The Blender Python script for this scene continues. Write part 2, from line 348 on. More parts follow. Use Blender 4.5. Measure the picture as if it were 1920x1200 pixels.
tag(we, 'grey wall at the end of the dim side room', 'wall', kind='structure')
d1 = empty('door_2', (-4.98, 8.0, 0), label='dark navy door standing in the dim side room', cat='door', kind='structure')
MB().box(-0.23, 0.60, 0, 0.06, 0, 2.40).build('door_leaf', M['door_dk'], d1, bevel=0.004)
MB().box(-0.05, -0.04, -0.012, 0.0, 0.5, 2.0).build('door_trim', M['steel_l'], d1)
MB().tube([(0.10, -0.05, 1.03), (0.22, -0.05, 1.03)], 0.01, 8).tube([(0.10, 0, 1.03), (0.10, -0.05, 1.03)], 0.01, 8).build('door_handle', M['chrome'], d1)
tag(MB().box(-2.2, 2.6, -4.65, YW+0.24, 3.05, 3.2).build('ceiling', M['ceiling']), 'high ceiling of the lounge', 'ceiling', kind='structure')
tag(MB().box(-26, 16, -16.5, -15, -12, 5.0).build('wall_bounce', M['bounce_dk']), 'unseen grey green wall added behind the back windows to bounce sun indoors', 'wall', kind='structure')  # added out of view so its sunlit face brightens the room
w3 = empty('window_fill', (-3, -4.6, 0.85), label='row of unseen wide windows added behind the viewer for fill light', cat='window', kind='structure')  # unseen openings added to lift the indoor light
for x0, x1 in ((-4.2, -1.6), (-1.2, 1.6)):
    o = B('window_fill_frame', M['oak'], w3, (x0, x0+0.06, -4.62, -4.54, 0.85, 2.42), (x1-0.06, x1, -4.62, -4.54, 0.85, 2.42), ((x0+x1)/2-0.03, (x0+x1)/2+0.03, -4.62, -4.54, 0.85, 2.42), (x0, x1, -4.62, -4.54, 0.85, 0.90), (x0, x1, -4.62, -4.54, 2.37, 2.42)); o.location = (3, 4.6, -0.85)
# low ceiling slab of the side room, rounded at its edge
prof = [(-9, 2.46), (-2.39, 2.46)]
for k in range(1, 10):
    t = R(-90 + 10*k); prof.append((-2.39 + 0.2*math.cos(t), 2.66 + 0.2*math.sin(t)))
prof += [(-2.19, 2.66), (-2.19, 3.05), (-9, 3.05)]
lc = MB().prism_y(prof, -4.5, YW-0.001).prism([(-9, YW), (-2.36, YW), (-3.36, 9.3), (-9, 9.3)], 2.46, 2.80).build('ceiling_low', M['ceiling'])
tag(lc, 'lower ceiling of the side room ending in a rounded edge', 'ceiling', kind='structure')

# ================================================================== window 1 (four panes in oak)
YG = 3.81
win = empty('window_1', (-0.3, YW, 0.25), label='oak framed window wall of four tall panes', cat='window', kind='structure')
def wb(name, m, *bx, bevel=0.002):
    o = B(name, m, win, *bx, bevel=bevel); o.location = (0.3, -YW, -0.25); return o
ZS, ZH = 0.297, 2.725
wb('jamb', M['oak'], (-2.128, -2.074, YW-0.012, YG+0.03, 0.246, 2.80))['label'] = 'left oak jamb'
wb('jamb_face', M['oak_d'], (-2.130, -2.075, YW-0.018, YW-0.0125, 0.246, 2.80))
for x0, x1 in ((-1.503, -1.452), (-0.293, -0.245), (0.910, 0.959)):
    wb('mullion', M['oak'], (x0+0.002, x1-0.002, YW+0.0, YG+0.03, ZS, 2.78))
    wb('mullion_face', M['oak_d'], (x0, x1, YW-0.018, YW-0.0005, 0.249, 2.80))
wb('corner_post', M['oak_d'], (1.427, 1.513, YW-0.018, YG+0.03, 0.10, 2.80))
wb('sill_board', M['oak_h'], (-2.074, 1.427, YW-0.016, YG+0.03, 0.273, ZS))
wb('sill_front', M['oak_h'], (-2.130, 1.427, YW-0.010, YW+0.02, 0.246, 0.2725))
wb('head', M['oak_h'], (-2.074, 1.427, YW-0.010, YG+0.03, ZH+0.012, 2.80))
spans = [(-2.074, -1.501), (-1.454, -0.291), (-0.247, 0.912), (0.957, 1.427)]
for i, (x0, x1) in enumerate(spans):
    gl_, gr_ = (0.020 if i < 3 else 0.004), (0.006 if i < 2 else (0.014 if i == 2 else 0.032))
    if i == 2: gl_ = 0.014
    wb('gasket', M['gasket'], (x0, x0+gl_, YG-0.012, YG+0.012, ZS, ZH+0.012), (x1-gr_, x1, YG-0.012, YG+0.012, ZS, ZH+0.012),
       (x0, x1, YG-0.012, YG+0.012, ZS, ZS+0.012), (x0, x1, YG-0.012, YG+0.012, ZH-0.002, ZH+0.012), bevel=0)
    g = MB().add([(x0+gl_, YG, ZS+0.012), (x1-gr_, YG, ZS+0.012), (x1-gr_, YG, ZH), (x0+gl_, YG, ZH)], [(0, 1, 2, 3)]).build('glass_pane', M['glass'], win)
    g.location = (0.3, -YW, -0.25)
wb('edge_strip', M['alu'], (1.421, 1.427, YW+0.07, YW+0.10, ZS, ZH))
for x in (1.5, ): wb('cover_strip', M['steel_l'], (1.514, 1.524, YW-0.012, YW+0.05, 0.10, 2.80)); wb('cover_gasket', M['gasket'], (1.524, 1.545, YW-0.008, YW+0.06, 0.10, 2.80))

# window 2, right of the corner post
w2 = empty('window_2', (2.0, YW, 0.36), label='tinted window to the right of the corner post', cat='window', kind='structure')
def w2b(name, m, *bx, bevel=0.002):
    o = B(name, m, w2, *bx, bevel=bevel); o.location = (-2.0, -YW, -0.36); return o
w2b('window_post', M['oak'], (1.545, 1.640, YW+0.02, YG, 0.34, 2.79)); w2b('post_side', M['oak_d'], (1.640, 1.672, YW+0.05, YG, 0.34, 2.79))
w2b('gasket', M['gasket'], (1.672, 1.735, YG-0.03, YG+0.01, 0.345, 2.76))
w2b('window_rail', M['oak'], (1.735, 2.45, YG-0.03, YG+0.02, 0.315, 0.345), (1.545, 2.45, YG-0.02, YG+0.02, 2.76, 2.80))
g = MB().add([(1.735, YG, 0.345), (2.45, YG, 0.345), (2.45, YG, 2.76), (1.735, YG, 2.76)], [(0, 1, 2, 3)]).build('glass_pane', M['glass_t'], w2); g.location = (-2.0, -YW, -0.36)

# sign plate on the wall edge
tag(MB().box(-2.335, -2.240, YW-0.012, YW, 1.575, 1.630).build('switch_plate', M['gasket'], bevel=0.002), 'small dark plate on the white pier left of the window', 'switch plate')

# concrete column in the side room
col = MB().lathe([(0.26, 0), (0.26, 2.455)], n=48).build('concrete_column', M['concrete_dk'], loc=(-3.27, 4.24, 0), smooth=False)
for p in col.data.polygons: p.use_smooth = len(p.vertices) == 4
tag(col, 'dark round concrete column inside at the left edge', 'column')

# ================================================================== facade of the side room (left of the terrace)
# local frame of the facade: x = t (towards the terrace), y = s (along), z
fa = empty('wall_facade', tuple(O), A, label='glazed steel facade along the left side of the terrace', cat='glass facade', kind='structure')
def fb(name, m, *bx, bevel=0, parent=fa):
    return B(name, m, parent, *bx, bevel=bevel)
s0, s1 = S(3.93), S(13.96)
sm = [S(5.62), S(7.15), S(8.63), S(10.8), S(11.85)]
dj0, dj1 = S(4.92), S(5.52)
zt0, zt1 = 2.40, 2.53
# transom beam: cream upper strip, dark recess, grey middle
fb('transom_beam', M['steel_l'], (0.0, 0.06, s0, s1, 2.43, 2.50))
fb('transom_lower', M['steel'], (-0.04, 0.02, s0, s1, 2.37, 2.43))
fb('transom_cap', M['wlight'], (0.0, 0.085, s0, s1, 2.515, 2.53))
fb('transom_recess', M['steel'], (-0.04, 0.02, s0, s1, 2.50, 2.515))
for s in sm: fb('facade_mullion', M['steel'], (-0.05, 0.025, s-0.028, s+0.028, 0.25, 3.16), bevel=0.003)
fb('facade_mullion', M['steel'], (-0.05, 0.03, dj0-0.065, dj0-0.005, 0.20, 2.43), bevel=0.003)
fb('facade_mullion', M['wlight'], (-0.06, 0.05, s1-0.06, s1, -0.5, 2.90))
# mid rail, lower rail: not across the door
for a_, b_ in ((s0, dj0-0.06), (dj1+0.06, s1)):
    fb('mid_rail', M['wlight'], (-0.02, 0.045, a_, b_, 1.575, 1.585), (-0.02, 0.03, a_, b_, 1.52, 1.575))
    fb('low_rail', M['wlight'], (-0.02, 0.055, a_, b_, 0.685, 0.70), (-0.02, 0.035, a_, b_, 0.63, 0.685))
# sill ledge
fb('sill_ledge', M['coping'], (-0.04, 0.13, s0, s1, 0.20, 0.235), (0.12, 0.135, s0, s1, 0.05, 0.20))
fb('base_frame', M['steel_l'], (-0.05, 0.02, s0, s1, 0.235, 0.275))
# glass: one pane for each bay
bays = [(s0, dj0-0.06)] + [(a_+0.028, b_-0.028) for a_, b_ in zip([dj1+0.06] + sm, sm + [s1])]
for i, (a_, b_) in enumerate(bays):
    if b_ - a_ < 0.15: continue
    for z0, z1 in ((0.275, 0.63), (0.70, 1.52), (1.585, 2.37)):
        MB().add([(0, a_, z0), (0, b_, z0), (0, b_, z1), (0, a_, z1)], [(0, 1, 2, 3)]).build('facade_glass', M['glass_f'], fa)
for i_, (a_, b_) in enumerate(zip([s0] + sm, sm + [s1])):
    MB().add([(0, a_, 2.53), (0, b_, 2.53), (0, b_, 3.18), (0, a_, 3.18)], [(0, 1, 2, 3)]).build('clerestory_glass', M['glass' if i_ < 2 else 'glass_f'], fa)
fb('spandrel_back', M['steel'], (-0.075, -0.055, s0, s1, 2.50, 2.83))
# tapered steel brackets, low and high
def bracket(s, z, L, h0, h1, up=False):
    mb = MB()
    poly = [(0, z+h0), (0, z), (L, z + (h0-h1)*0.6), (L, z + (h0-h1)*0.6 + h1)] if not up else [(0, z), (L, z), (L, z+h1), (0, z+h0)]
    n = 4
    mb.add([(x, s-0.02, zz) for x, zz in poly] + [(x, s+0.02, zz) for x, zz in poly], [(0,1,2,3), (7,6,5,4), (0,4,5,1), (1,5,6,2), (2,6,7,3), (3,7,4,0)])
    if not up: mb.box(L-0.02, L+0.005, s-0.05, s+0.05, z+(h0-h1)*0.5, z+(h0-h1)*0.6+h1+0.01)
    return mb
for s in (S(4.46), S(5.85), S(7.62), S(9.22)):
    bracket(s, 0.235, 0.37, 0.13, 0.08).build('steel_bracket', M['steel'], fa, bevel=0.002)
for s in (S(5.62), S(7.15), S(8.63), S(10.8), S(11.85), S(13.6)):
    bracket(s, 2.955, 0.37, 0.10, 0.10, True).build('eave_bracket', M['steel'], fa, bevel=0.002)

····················

— EXERCISE GOAL —
Starting at the first line of the material above, reproduce each line exactly up to and including the line with "tag(lc, 'lower ceiling".

— REPLY TO THE TASK —
The Blender Python script for this scene continues. Write part 2, from line 348 on. More parts follow. Use Blender 4.5. Measure the picture as if it were 1920x1200 pixels.
tag(we, 'grey wall at the end of the dim side room', 'wall', kind='structure')
d1 = empty('door_2', (-4.98, 8.0, 0), label='dark navy door standing in the dim side room', cat='door', kind='structure')
MB().box(-0.23, 0.60, 0, 0.06, 0, 2.40).build('door_leaf', M['door_dk'], d1, bevel=0.004)
MB().box(-0.05, -0.04, -0.012, 0.0, 0.5, 2.0).build('door_trim', M['steel_l'], d1)
MB().tube([(0.10, -0.05, 1.03), (0.22, -0.05, 1.03)], 0.01, 8).tube([(0.10, 0, 1.03), (0.10, -0.05, 1.03)], 0.01, 8).build('door_handle', M['chrome'], d1)
tag(MB().box(-2.2, 2.6, -4.65, YW+0.24, 3.05, 3.2).build('ceiling', M['ceiling']), 'high ceiling of the lounge', 'ceiling', kind='structure')
tag(MB().box(-26, 16, -16.5, -15, -12, 5.0).build('wall_bounce', M['bounce_dk']), 'unseen grey green wall added behind the back windows to bounce sun indoors', 'wall', kind='structure')  # added out of view so its sunlit face brightens the room
w3 = empty('window_fill', (-3, -4.6, 0.85), label='row of unseen wide windows added behind the viewer for fill light', cat='window', kind='structure')  # unseen openings added to lift the indoor light
for x0, x1 in ((-4.2, -1.6), (-1.2, 1.6)):
    o = B('window_fill_frame', M['oak'], w3, (x0, x0+0.06, -4.62, -4.54, 0.85, 2.42), (x1-0.06, x1, -4.62, -4.54, 0.85, 2.42), ((x0+x1)/2-0.03, (x0+x1)/2+0.03, -4.62, -4.54, 0.85, 2.42), (x0, x1, -4.62, -4.54, 0.85, 0.90), (x0, x1, -4.62, -4.54, 2.37, 2.42)); o.location = (3, 4.6, -0.85)
# low ceiling slab of the side room, rounded at its edge
prof = [(-9, 2.46), (-2.39, 2.46)]
for k in range(1, 10):
    t = R(-90 + 10*k); prof.append((-2.39 + 0.2*math.cos(t), 2.66 + 0.2*math.sin(t)))
prof += [(-2.19, 2.66), (-2.19, 3.05), (-9, 3.05)]
lc = MB().prism_y(prof, -4.5, YW-0.001).prism([(-9, YW), (-2.36, YW), (-3.36, 9.3), (-9, 9.3)], 2.46, 2.80).build('ceiling_low', M['ceiling'])
tag(lc, 'lower ceiling of the side room ending in a rounded edge', 'ceiling', kind='structure')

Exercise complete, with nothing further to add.